İnsanların anlaşmaları için ortak dil kullanmak şart, ancak esas anlaşma gönüllerde olandır. Gönülden anlaşıp sevgiyi sözcüklerle paylaşmak esastır. Bazen gönüllerle anlaşıp, gözlerle bile birbirimizi anlar severiz ve bu sevgi asırlarca sarsılmadan sürebilir. Türk milleti dediğimiz muhteşem mozaiğin en kaynaştığı birbirine dil farklılıkları olsa bile gönüllerden bağlandığı en kutsal ocak ASKER OCAĞIDIR.
ASKER OCAĞI zengin fakir, güzel çirkin diye sıfatların olmaması için tek tip üniforma kılık kıyafet birliği esası ile gençleri bir ülkü etrafında toplayan bir yapıdır. Bu yapının içinde yer alan insanların öyle arkadaşlıkları dostlukları oluşur ki yörelerimizi kaynaştıran en büyük harç budur. Ölüm tehlikesi altında birbirine canını emanet ettiğin, koşulsuz güvendiğin, icabında lokmayı bölüştüğün insanın sivil hayatında zenginmiş fakirmiş gibi konularını bilmezsin. Zaten bunların önemi de kalmamıştır. Özetle asker ocağını PEYGAMBER OCAĞI YAPAN değerlerin bir kısmını böyle özetledim. Anadolu’nun bilge insanları, askerliğin erkek evladına neler kattığını çok iyi bildiği için yüzyıllardır askerlik yapmayanı adamdan saymamış, kız bile vermemiştir. Paramı öder askerlik görevinden kaçarım diyen benim zavallı gençlerim, hayatlarının en güzel anılarının en güzel derslerinin kaçtığının farkında değiller, onlar adına çok üzgünüm.

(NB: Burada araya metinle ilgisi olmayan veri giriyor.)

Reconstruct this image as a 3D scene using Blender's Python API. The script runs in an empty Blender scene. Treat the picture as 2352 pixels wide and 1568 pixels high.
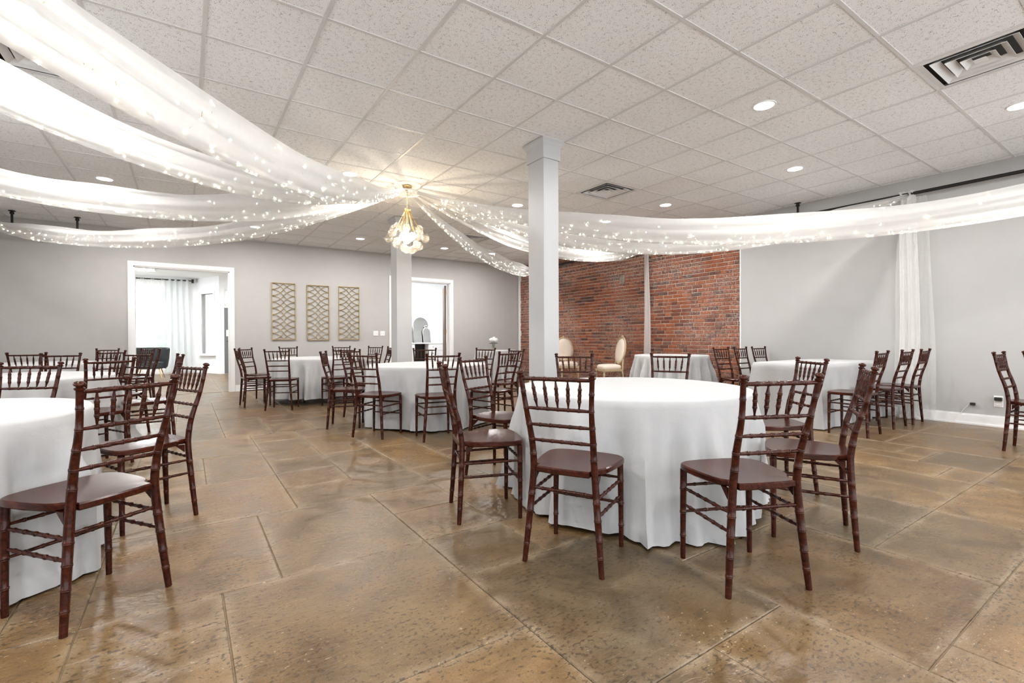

Bu haftaki iki önemli gündemi sizlere çok kısaca arz ettim. Benim bu iki konudan çıkarımım şu, toplumumuzu yeterince bölmeyi başaramayanlar bizlerin Dil olarak daha da anlaşmamamız için aslında dil bile olmayan Farsça ve Arapçanın harmanlanması ile ortaya çıkan Osmanlıcayı ortaya atıyorlar biraz daha zor anlaşalım diye. Bununla da kalmıyorlar gönüllerde anlaşılan hem de ölümüne anlaşılan ASKERLİK gibi kutsal bir görevi sulandırarak toplumu tam ortasından bölüyorlar. Vatandaşın kafasında beliren algı şu; FAKİRLER ASKERLİK YAPAR, ZENGİN HAYATINI YAŞAR. Yazık bu milletin varoluşu için yıllardır ortaya konan onca emek iktidarın paragözlüğü yüzünden heder oluyor. Bu kötülükleri görmeyen ve hala bu adamlara yazıları, sözleri, alkışları ve oyları ile destek verenler Gözünüz aydın! Bütün bunlara seyirci kalan bizlere de yazıklar olsun.